» Problem description
Quote, without change, all of the lines that follow.
########
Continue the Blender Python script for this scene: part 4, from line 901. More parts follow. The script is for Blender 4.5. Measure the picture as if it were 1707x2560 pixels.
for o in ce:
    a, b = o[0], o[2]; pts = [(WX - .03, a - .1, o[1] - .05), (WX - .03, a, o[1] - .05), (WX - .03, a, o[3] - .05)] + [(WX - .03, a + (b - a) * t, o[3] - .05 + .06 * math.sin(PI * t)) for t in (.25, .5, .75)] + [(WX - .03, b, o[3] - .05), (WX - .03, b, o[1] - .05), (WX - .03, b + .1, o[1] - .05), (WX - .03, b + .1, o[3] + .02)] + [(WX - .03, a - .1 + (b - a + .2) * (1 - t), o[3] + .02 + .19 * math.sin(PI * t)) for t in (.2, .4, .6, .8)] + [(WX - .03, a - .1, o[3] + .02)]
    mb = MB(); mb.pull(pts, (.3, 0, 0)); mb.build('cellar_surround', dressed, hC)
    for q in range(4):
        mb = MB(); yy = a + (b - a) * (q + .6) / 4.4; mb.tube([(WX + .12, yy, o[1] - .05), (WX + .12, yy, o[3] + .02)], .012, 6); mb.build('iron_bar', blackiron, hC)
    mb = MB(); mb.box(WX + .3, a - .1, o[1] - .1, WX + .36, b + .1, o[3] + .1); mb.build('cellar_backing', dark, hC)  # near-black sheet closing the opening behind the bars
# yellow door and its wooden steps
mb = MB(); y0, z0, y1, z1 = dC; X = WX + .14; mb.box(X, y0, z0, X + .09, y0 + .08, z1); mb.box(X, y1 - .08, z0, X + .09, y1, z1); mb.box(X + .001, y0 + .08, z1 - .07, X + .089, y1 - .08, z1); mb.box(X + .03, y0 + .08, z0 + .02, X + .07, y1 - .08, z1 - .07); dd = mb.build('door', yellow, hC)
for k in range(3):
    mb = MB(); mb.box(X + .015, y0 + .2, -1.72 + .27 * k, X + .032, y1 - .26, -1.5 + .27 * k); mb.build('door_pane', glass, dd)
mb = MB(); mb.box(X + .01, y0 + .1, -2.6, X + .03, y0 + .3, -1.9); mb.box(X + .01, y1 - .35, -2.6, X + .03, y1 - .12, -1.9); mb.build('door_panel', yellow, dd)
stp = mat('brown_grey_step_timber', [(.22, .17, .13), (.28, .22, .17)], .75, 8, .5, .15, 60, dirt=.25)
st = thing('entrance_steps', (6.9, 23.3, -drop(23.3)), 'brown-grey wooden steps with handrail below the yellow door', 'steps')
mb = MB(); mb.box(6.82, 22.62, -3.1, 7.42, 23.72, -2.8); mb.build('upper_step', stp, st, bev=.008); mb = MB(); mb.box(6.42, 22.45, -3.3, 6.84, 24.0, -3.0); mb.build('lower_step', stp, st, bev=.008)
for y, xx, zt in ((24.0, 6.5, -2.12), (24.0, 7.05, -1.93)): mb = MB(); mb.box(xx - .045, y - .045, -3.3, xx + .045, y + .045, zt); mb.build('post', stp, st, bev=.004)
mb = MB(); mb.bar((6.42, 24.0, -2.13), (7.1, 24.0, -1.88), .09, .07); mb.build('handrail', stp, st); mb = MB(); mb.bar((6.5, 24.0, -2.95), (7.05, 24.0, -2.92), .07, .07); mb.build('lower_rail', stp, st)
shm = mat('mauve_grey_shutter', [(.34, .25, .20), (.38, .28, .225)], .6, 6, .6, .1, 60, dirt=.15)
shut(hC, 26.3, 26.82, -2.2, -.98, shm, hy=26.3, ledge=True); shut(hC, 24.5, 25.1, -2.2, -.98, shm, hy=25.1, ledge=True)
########
» In response
Continue the Blender Python script for this scene: part 4, from line 901. More parts follow. The script is for Blender 4.5. Measure the picture as if it were 1707x2560 pixels.
for o in ce:
    a, b = o[0], o[2]; pts = [(WX - .03, a - .1, o[1] - .05), (WX - .03, a, o[1] - .05), (WX - .03, a, o[3] - .05)] + [(WX - .03, a + (b - a) * t, o[3] - .05 + .06 * math.sin(PI * t)) for t in (.25, .5, .75)] + [(WX - .03, b, o[3] - .05), (WX - .03, b, o[1] - .05), (WX - .03, b + .1, o[1] - .05), (WX - .03, b + .1, o[3] + .02)] + [(WX - .03, a - .1 + (b - a + .2) * (1 - t), o[3] + .02 + .19 * math.sin(PI * t)) for t in (.2, .4, .6, .8)] + [(WX - .03, a - .1, o[3] + .02)]
    mb = MB(); mb.pull(pts, (.3, 0, 0)); mb.build('cellar_surround', dressed, hC)
    for q in range(4):
        mb = MB(); yy = a + (b - a) * (q + .6) / 4.4; mb.tube([(WX + .12, yy, o[1] - .05), (WX + .12, yy, o[3] + .02)], .012, 6); mb.build('iron_bar', blackiron, hC)
    mb = MB(); mb.box(WX + .3, a - .1, o[1] - .1, WX + .36, b + .1, o[3] + .1); mb.build('cellar_backing', dark, hC)  # near-black sheet closing the opening behind the bars
# yellow door and its wooden steps
mb = MB(); y0, z0, y1, z1 = dC; X = WX + .14; mb.box(X, y0, z0, X + .09, y0 + .08, z1); mb.box(X, y1 - .08, z0, X + .09, y1, z1); mb.box(X + .001, y0 + .08, z1 - .07, X + .089, y1 - .08, z1); mb.box(X + .03, y0 + .08, z0 + .02, X + .07, y1 - .08, z1 - .07); dd = mb.build('door', yellow, hC)
for k in range(3):
    mb = MB(); mb.box(X + .015, y0 + .2, -1.72 + .27 * k, X + .032, y1 - .26, -1.5 + .27 * k); mb.build('door_pane', glass, dd)
mb = MB(); mb.box(X + .01, y0 + .1, -2.6, X + .03, y0 + .3, -1.9); mb.box(X + .01, y1 - .35, -2.6, X + .03, y1 - .12, -1.9); mb.build('door_panel', yellow, dd)
stp = mat('brown_grey_step_timber', [(.22, .17, .13), (.28, .22, .17)], .75, 8, .5, .15, 60, dirt=.25)
st = thing('entrance_steps', (6.9, 23.3, -drop(23.3)), 'brown-grey wooden steps with handrail below the yellow door', 'steps')
mb = MB(); mb.box(6.82, 22.62, -3.1, 7.42, 23.72, -2.8); mb.build('upper_step', stp, st, bev=.008); mb = MB(); mb.box(6.42, 22.45, -3.3, 6.84, 24.0, -3.0); mb.build('lower_step', stp, st, bev=.008)
for y, xx, zt in ((24.0, 6.5, -2.12), (24.0, 7.05, -1.93)): mb = MB(); mb.box(xx - .045, y - .045, -3.3, xx + .045, y + .045, zt); mb.build('post', stp, st, bev=.004)
mb = MB(); mb.bar((6.42, 24.0, -2.13), (7.1, 24.0, -1.88), .09, .07); mb.build('handrail', stp, st); mb = MB(); mb.bar((6.5, 24.0, -2.95), (7.05, 24.0, -2.92), .07, .07); mb.build('lower_rail', stp, st)
shm = mat('mauve_grey_shutter', [(.34, .25, .20), (.38, .28, .225)], .6, 6, .6, .1, 60, dirt=.15)
shut(hC, 26.3, 26.82, -2.2, -.98, shm, hy=26.3, ledge=True); shut(hC, 24.5, 25.1, -2.2, -.98, shm, hy=25.1, ledge=True)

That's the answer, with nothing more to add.